What some young people are doing that can be damaging.

  • Kids take their phones to parties- put up not so good images, someone else takes a photo and puts it on Facebook but not tag it so the victim doesn’t know there are compromising photos of them on the net. They get mean things said about them.
  • Sexting- taking inappropriate photos and sharing them- imagine what happens when friendships turn sour with incriminating photos on the injured party’s phone.
  • People’s email address when applying for a job can exclude them for being followed up eg sexybabe42@hotmail.com is unlikely to elicit a job interview.
  • Prospective employers are Google searching + Facebook finding to cull the ones with compromising digital footprint.
  • Formspring is a questions and answers website. The site allows its users to set up a profile page, from which anyone can ask them questions and also post comments. The questions and their given answers are then published on the user’s profile page. It can open the door for harassment and bullying, due to the anonymity of the entries.
  • Chatroulette is a website that pairs random strangers from around the world together for webcam-based conversations. Visitors to the website randomly begin an online chat (video, audio and text) with another visitor. You can imagine some of the inappropriate randoms that connect this way.
  • Moshi monsters for the very young is very popular but you have to feed your animal every day- it is addictive. (A bit like Twitter).
  • Call of Duty has an R18 rating but primary school children are playing it.
  • Facebook- people need to check their Facebook settings to..

Set your site to private
Remove flirty photos
Remove flirty nicknames
Remove surnames
Don’t friend randoms
Remove mobile numbers
Keep the people who can see all your stuff to friends- not friends of friends.

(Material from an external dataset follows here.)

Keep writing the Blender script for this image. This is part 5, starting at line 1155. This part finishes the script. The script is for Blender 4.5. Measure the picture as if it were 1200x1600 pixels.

  • Cyber bullying- generally the people being bullied are being bullied in reality as well- bullies are known to them. 10% of kids are bullied- 90% aren’t- so we have a chance to be proactive and stop it rather than be the ambulance at the bottom of the cliff before the percentage grows and it becomes the norm. The people being bullied don’t do anything because they think the school can’t stop people being unkind, or they are worried it might escalate, or worried that parents will take away their technology so rather be bullied than take their cellphones (friends) away.

I have a few cyber safety resources and videos to add via Delicious that I hope are worth sharing.

http://delicious.com/AllanahK/Cyber_Safety

What do you think of the message in this video? I think I need to explore more about the things the children in my class do apart from use our blog and Google Docs!

4 thoughts on “Greg Gebhart talk about Cyber-Safety

  1. Thanks for this Allanah. We are working through KOS and internet safety is part of that unit so will show this to my class (Y6/7)

  2. Thanks Allanah via Teressa for the interesting and informative article – very appropriate to my students who are all getting into facebook and don’t realise the dangers to it if they are not using it in a safe manner. Will be interested in their response to the video!

  3. I was pretty amazed when I surveyed our Year 5,6 & 7s and found that 75% of them had a Facebook page, even though none of them were 13 at the time.

    We have Greg coming to our school next month to run some student, staff & parent sessions. I’ve run some cybersafety lessons for our Year 6/7s but I definitely think the parents need the sessions as much as the kids as many of them are completely unaware of how sites like facebook work.I’m hoping that we get a good turn out.

    BTW I think this is a really effective video for cybersafety.